Le conseiller présidentiel pour la paix, Dr Gazi Salah Eddin, a décrété que toute mention d’autodétermination dans la presse constituait un acte de trahison. Il y a quelques mois, quand le Khartoum Monitor publia un article sur ce sujet, le président de son conseil d’administration, M. Alfred Taban, et le rédacteur en chef ont été les premiers à être interpellés par les agents de la sécurité, avec l’accusation de «crimes contre l’Etat». Le 7 juillet 2002, le secrétaire du NC pour les affaires politiques, El Sharif Ahamed Mohamed, disait que «le Congrès national au pouvoir, maintiendra toujours sa position que le Soudan doit rester un seul pays avec une seule Constitution». Il commentait la proposition faite par le SPLA aux pourparlers de paix à Nairobi, suggérant que le Soudan soit gouverné par deux systèmes différents, un dans le Sud et l’autre dans le Nord. Selon lui, le Sud pourrait avoir un statut spécial dans un Soudan uni, non seulement dans sa forme de gouvernement, mais aussi pour les finances et le développement.

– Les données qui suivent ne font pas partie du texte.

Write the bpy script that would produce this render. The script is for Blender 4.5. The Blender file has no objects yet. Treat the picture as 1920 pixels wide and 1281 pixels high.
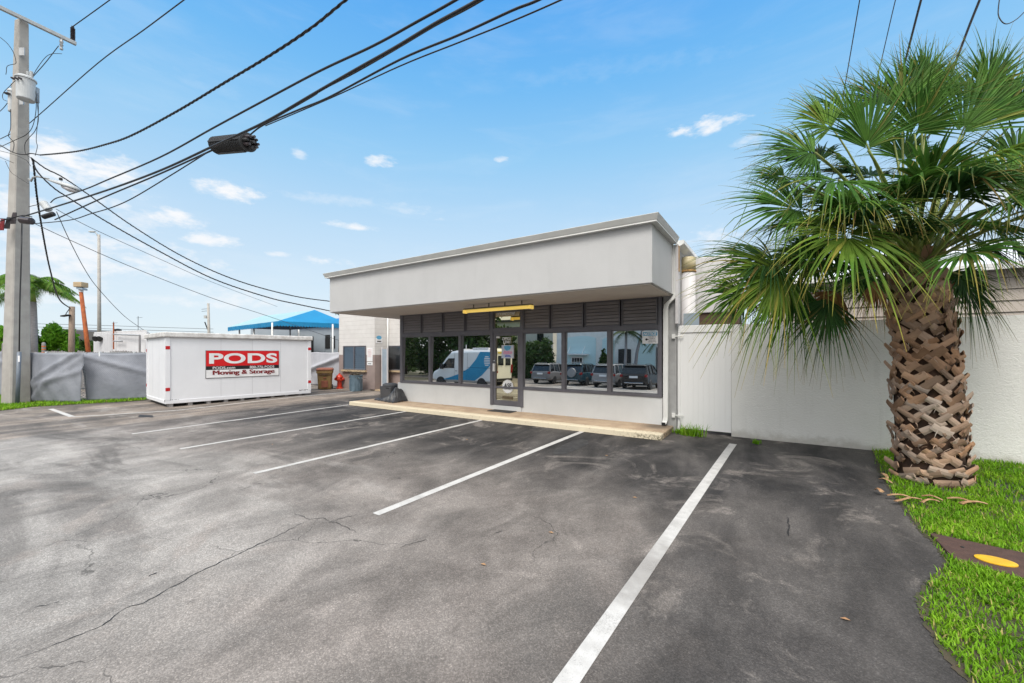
import bpy, math, random
import numpy as np
from mathutils import Vector, Matrix
random.seed(7); rng = np.random.default_rng(7)
R = math.radians
S = bpy.context.scene
COL = S.collection
# ------------------------------------------------------------------ camera model (metres, X along the office front, Y away from the street)
F, CX, CY, TH, H = 758.0, 960.0, 662.0, R(33.15), 1.75
c_, s_ = math.cos(TH), math.sin(TH)
RV = Vector((c_, s_, 0)); FV = Vector((-s_, c_, 0)); UV = Vector((0, 0, 1))
def ray(x, y):
    u = (x - CX) / F; v = -(y - CY) / F
    return Vector((u * c_ - s_, c_ + u * s_, v))
def G(Y):                                   # the lot falls gently to the street
    return 0.016 * (max(-10.0, min(8.37, Y)) - 8.37)
def onz(x, y, z=None):
    r = ray(x, y); t = -H / r.z if z is None else (z - H) / r.z
    if z is None:
        for _ in range(20): t = (G(r.y * t) - H) / r.z
    return Vector((r.x * t, r.y * t, H + r.z * t))
def ond(x, y, d):
    r = ray(x, y); return Vector((r.x * d, r.y * d, H + r.z * d))
def onY(x, y, Y):
    r = ray(x, y); t = Y / r.y; return Vector((r.x * t, Y, H + r.z * t))
# ------------------------------------------------------------------ materials
def newmat(name):
    m = bpy.data.materials.new(name); m.use_nodes = True
    n = m.node_tree.nodes; n.clear()
    o = n.new('ShaderNodeOutputMaterial'); b = n.new('ShaderNodeBsdfPrincipled')
    m.node_tree.links.new(b.outputs[0], o.inputs[0])
    return m, n, m.node_tree.links, b, o
def sock(n, l, node, val, inp):
    if isinstance(val, (int, float)): node.inputs[inp].default_value = val
    elif isinstance(val, tuple): node.inputs[inp].default_value = val if len(val) == 4 else (*val, 1)
    else: l.new(val, node.inputs[inp])
def mth(n, l, op, a, b=0.0, clamp=False):
    q = n.new('ShaderNodeMath'); q.operation = op; q.use_clamp = clamp
    sock(n, l, q, a, 0); sock(n, l, q, b, 1); return q.outputs[0]
def mixc(n, l, f, a, b, mode='MIX'):
    q = n.new('ShaderNodeMix'); q.data_type = 'RGBA'; q.blend_type = mode
    sock(n, l, q, f, 0); sock(n, l, q, a, 6); sock(n, l, q, b, 7); return q.outputs[2]
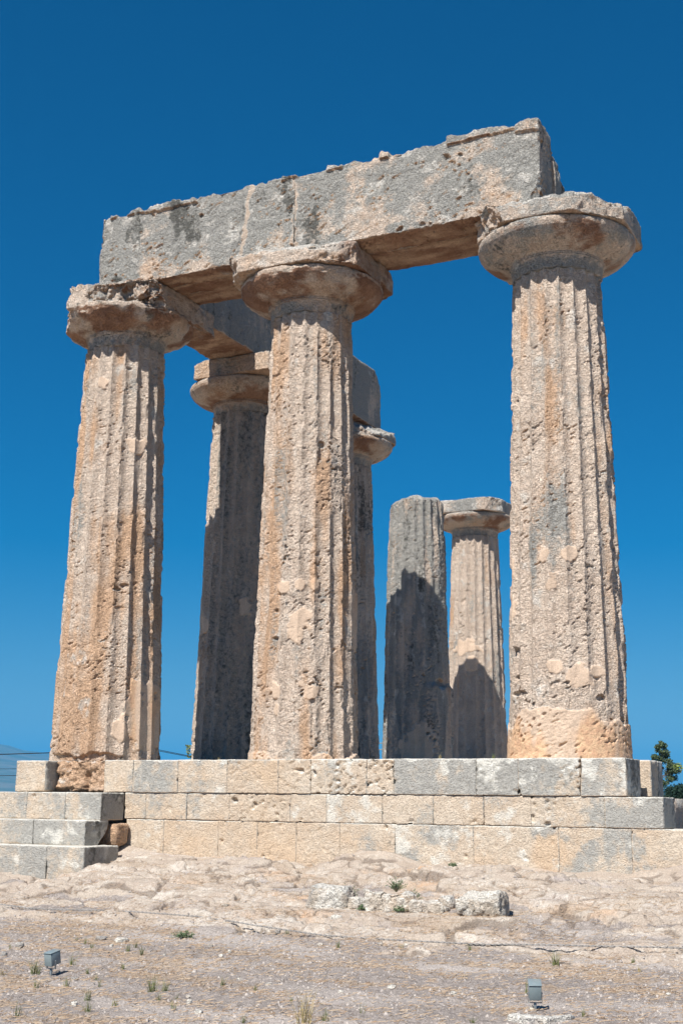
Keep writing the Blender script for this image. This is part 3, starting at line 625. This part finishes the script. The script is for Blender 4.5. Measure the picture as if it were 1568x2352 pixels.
BL = [(5.63,-3.88,.488,.205,'long pale pitted boulder at the left end of the boulder row'),
      (5.93,-3.84,.133,.105,'small low stone between the left boulder and the cracked slabs'),
      (6.18,-3.92,.228,.194,'cream cracked boulder under the largest green weed'),
      (6.42,-3.91,.254,.192,'rounded cream boulder in the middle of the row, with a yellowish face'),
      (6.60,-3.88,.116,.13,'narrow stone just below the right green weed in the boulder row'),
      (6.75,-3.87,.211,.102,'low flat-topped stone right of the lowest green weed in the boulder row'),
      (6.61,-3.37,.106,.071,'small grey stone behind the row, beside the right green weed'),
      (6.80,-3.55,.114,.111,'upright stone touching the left side of the big grey boulder'),
      (6.85,-3.77,.068,.055,'tiny stone at the left foot of the big grey boulder'),
      (7.29,-3.97,.537,.212,'big grey pitted boulder with a dark right end, at the right end of the row')]
for q, (x, y, w, h, lb) in enumerate(BL):
    rock('boulder', x, y, w*(1.12 if q in (0, 9) else 1.5), h*1.05, max(.14, w*.62), 800+q*5, lb, 'boulder', 'row of boulders at the foot of the bedrock', .14, M_ROCK, step=.009, round_=.46, grey=.15 if q in (0, 9) else -.1, orange=-.1 if q not in (3,) else .4, pale=.62, dark=-.05, ncut=8, mid=.022, pit=.016 if q in (0, 9) else .008)
STN = [(4.05,-6.64,.076,.044,'grey stone left of the left floodlight, just behind it'),(4.45,-6.0,.091,.033,'brown flat stone left of the white flat slab'),(4.69,-6.07,.129,.039,'broad white flat stone, largest on the left gravel'),
 (4.79,-6.3,.038,.028,'small stone in front of the broad white flat stone'),(4.26,-7.07,.054,.042,'dark lump of stone at the left edge of the photo'),(6.1,-8.52,.044,.027,'small white stone among grass tufts at lower left'),
 (7.0,-8.39,.052,.028,'whitish oblong stone, lowest on the left half'),(6.75,-8.11,.039,.029,'cream round stone behind the lowest oblong one'),(6.64,-7.95,.032,.016,'flat chip behind the cream round stone'),
 (5.48,-7.71,.065,.022,'flat grey stone just right of the left floodlight'),(5.97,-6.42,.036,.021,'pinkish pebble mid left on the gravel'),(5.49,-6.52,.026,.017,'small pale pebble right of three grass tufts'),
 (5.62,-6.02,.04,.027,'small dark topped stone under the low green plant'),(4.59,-4.1,.089,.037,'grey flat stone on the dry needles before the bedrock'),(5.97,-4.32,.112,.039,'white flat stone in front of the boulder row'),
 (5.72,-5.01,.06,.047,'grey pointed stone touching the cable'),(7.8,-7.11,.057,.026,'oval cream stone in the middle foreground'),(6.92,-7.32,.053,.021,'low cream stone left of the middle foreground'),
 (7.55,-7.41,.041,.02,'small pale stone behind the tall yellow grass'),(6.64,-7.26,.043,.016,'thin white stone left of the low cream one'),(7.12,-5.27,.05,.025,'orange tinted stone just in front of the cable'),
 (6.41,-5.5,.05,.019,'small tan stone between cable and grass in the middle'),(5.95,-6.25,.03,.027,'upright pebble left of centre'),(8.3,-7.17,.04,.022,'pale pebble behind left of the right floodlight'),
 (6.91,-5.34,.05,.023,'grey pebble just in front of the cable, right of centre'),(8.13,-5.99,.034,.017,'pale pebble left of the tallest green tuft'),(9.66,-6.66,.034,.025,'pointed pale pebble near the right edge'),
 (9.77,-6.94,.029,.019,'lowest pale pebble near the right edge'),(9.48,-5.53,.055,.017,'flat white stone at the right, behind the pointed pebble'),(8.47,-5.98,.022,.016,'small brown pebble in front of the tallest green tuft')]
for q, (x, y, w, h, lb) in enumerate(STN):
    dk_ = 'dark' in lb or 'brown' in lb
    rock('stone', x, y, w, h, w*.75, 900+q*5, lb, 'stone', 'loose stones on the gravel', .3, M_ROCK, step=max(.005, w/12), grey=.9 if dk_ else (.5 if 'grey' in lb else .0), orange=.6 if ('orange' in lb or 'pink' in lb or 'tan' in lb) else .0, pale=-.2 if dk_ else (.3 if 'grey' in lb else .9), dark=.3 if dk_ else -.2, top=.0)

# kerb slab round the right floodlight
def bend(V):
    V = V.copy(); V[:, 1] += 1.5*np.maximum(0, V[:, 0]-9.19); return V
t = block('concrete_kerb', (8.94, -7.90, gz(9.0, -7.8)-.05), (9.30, -7.80, gz(9.1, -7.8)+.028), 1100, None, .008, .014, .02, post=bend, low=.004, mid=.003, grey=.55, orange=.0, pale=.7, dark=.05, mat=M_ROCK)
tag(t, 'short bent pale concrete kerb in front of the right floodlight', 'kerb')

# ============================================================ GRAVEL AND DRY NEEDLES (uncountable)
def scatter(n, seed, xr, yr, dens):
    r = np.random.RandomState(seed); x = r.uniform(*xr, n*3); y = r.uniform(*yr, n*3)
    P = np.stack([x, y, 0*x], 1); keep = r.rand(n*3) < dens(P, x, y); x = x[keep][:n]; y = y[keep][:n]
    return r, x, y, ground_h(x, y)[0]
def dstraw(P, x, y):
    d = -.95-y; return np.clip(.8*ground_h(x, y)[4-1]*ss(d, .3, .8)+(.15+1.3*ss(.05+.9*fbm(P, (.7, 2.2, 1), 83, 3), .05, .5))*ss(d, .4, 3.5), 0, 1)
r, x, y, z = scatter(30000, 3, (1.2, 10.6), (-9.9, -1.1), dstraw); n = len(x)
an = r.uniform(0, np.pi, n)+0; an = np.where(r.rand(n) < .35, r.normal(0, .6, n), an); L = r.uniform(.008, .034, n); w = r.uniform(.0005, .0010, n)
dx, dy = np.cos(an)*L, np.sin(an)*L; px_, py_ = -np.sin(an)*w, np.cos(an)*w; tl = r.normal(0, .08, n)*L+.004
V = np.stack([np.stack([x-dx-px_, y-dy-py_, z+.006-tl], 1), np.stack([x+dx-px_, y+dy-py_, z+.006+tl], 1), np.stack([x+dx+px_, y+dy+py_, z+.010+tl], 1), np.stack([x-dx+px_, y-dy+py_, z+.010-tl], 1)], 1).reshape(-1, 3)
F = np.arange(n*4).reshape(-1, 4)
tag(mesh('dry_needles', V, F, plain('straw_material', (.27, .18, .115), .9, (.40, .32, .235), 30), smooth=False), 'thin litter of dry brown pine needles and straw over the gravel', 'dry grass', kind='stuff')
def dgrav(P, x, y): return np.clip(.25+ss(-.95-y, 3, 4.4)*.8, 0, 1)*np.clip(.6+fbm(P, 1.2, 140, 3), .1, 1)
r, x, y, z = scatter(24000, 4, (1.0, 10.8), (-10.0, -1.3), dgrav); n = len(x)
s = (.003+.012*r.rand(n)**5)
base = np.array([(-1,-.6,0),(0,-1,.0),(1,-.5,0),(.8,.7,0),(-.2,1,0),(-1,.5,0),(-.5,-.2,.75),(.45,-.3,.8),(.3,.4,.7),(-.3,.45,.65)])
fc = np.array([(0,1,7),(0,7,6),(1,2,7),(2,3,8),(2,8,7),(3,4,8),(4,9,8),(4,5,9),(5,0,6),(5,6,9),(6,7,8),(6,8,9)])
rot = r.uniform(0, 6.28, n); jit = 1+.3*r.normal(size=(n, 10, 3)); B = base[None]*jit; c_, s_ = np.cos(rot)[:, None], np.sin(rot)[:, None]
V = np.stack([x[:, None]+(B[:, :, 0]*c_-B[:, :, 1]*s_)*s[:, None], y[:, None]+(B[:, :, 0]*s_+B[:, :, 1]*c_)*s[:, None], z[:, None]-.002+B[:, :, 2]*s[:, None]*1.2], 2).reshape(-1, 3)
F = (fc[None]+(np.arange(n)*10)[:, None, None]).reshape(-1, 3)
tag(mesh('gravel', V, F, plain('gravel_material', (.42, .375, .335), .9, (.27, .24, .225), 24), smooth=False), 'fine pale gravel and chips strewn over the foreground', 'gravel', kind='stuff')

# ============================================================ WEEDS AND GRASS
M_GRASS = plain('grass_material', (.09, .12, .035), .7, (.17, .17, .07), 40)
M_DRY = plain('dry_grass_material', (.36, .29, .13), .8, (.28, .22, .11), 40)
M_WEED = plain('weed_leaf', (.085, .14, .065), .7, (.17, .22, .12), 60)
M_STEM = plain('stem_material', (.16, .15, .08), .8)
def blades(x, y, h, n, seed, spread_=.25, w=.0022):
    r = np.random.RandomState(seed); z = gz(x, y)-.004; V = []; F = []
    for k in range(n):
        a = r.uniform(0, 6.28); lean = abs(r.normal(0, spread_)); hh = h*r.uniform(.45, 1.0); b = a+r.uniform(-.8, .8)
        x0, y0 = r.normal(0, h*.12), r.normal(0, h*.12); px_, py_ = math.cos(b+1.57)*w, math.sin(b+1.57)*w
        i0 = len(V)
        for q in range(4):
            f = q/3; ww = 1-f*.85; cx = x0+math.cos(a)*lean*hh*(f+f*f)*.7; cy = y0+math.sin(a)*lean*hh*(f+f*f)*.7
            V += [(x+cx-px_*ww, y+cy-py_*ww, z+hh*f), (x+cx+px_*ww, y+cy+py_*ww, z+hh*f)]
        for q in range(3): F.append((i0+2*q, i0+2*q+1, i0+2*q+3, i0+2*q+2))
    return V, F, z
TUFTS = [(5.04,-7.61,.1,'leafy green tuft just left of the left floodlight'),(5.02,-7.13,.087,'fan of green blades right of and behind the left floodlight'),(5.63,-7.98,.068,'bushy tuft in front right of the left floodlight'),
 (5.45,-8.11,.052,'small tuft straight in front of the left floodlight'),(5.42,-7.46,.044,'low sparse tuft two steps right of the left floodlight'),(5.67,-7.69,.054,'left one of a close pair of thin tufts, lower left'),
 (5.85,-7.88,.063,'right one of a close pair of thin tufts, lower left'),(6.08,-8.32,.07,'yellowish tuft between two small white stones, lower left'),(6.32,-8.65,.066,'bluish tuft below the small white stone, lower left'),
 (6.02,-8.97,.084,'tallest tuft in the bottom left corner'),(6.35,-8.39,.058,'slim upright tuft alone at the bottom left of centre'),(6.3,-7.88,.098,'tall open tuft, left one of the trio left of centre'),
 (6.37,-7.82,.072,'right one of the trio of tufts left of centre'),(6.52,-8.12,.055,'wide low tuft, front one of the trio left of centre'),(6.79,-8.35,.057,'bright green tuft beside the lowest oblong stone'),
 (5.54,-7.17,.051,'small tuft midway on the left dry needles'),(4.48,-6.25,.051,'tuft left of the broad white flat stone'),(4.66,-6.39,.044,'yellow green tuft in front of the broad white flat stone'),
 (4.24,-6.07,.046,'thin tuft farthest back on the left'),(5.07,-6.44,.055,'left tuft of three right of the broad white stone'),(5.04,-6.28,.056,'rear tuft of three right of the broad white stone'),
 (5.28,-6.54,.073,'right and tallest tuft of three right of the broad white stone'),(4.01,-6.68,.038,'tiny tuft beside the grey stone at the far left'),(6.67,-7.53,.063,'dark green tuft left of centre, behind the trio'),
 (4.85,-7.77,.067,'reddish dry clump at the left edge'),(6.6,-8.02,.035,'tiny sprig between the trio and the chips'),(5.83,-5.02,.06,'dark tuft growing at the cable, beside the grey pointed stone'),
 (6.63,-5.58,.056,'neat tuft in front of the cable at the centre'),(7.1,-5.32,.044,'faint thin tuft touching the cable'),(7.42,-8.52,.045,'small tuft at the bottom edge left of the yellow grass'),
 (6.95,-7.55,.041,'faint tuft below the thin white stone'),(7.37,-7.79,.034,'tiny tuft left of the tall yellow grass'),(7.77,-8.35,.173,'tall yellow grass clump at the bottom centre'),
 (7.85,-8.24,.064,'green tuft right of the tall yellow grass'),(7.98,-7.95,.084,'thin spindly tuft right of bottom centre'),(8.59,-5.72,.102,'largest dense green tuft on the right gravel'),
 (7.7,-5.25,.049,'small tuft at the cable, right of centre'),(9.11,-5.38,.04,'dark clump near the cable at the right'),(9.24,-5.71,.044,'brownish clump in front of the dark one at the right'),
 (8.76,-6.96,.12,'stalk-like tuft leaning beside the right floodlight'),(8.73,-7.94,.036,'small tuft left of the kerb slab'),(9.33,-7.57,.046,'wiry tuft behind the kerb slab')]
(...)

Cependant, ce qui préoccupe ceux qui vivent dans le Sud, c’est que «un Soudan uni signifie que la controversée charia sera imposée aux musulmans et aux non musulmans». Avec le pétrole, le régime islamique a accumulé assez d’argent pour acheter des avions de chasse et écraser toute opposition. Des décennies de guerre ont affaibli le Sud, qui a donc raison de se préoccuper de ce qui adviendra dans l’avenir.

Le protocole de Machakos

Le protocole de Machakos, signé le 20 juillet dans cette ville, veut inaugurer une ère de paix au Soudan, mais il a suscité une vague de débats houleux à Khartoum. Certains approuvent et soutiennent pleinement ce protocole, d’autres le condamnent. Gazi Suleiman (du Nord), un avocat et militant des droits de l’homme, affirme: «Je suis pour la paix dans un nouveau Soudan, mais je suis contre le protocole, parce que celui-ci pourrait conduire à une sécession du Sud. Notre programme au contraire, vise un Soudan uni dans la diversité». D’autre part, Makluac Teng Youk (du Sud), ministre des Relations fédérales, applaudit à ce protocole: «Les Soudanais du Sud souffrent et ont besoin de paix. Malgré nos différences, nous devons soutenir l’accord de Machakos, qui complète l’accord de paix de Khartoum signé en 1997. Il importe peu qui apporte la paix; ce qui est important, c’est la paix elle-même».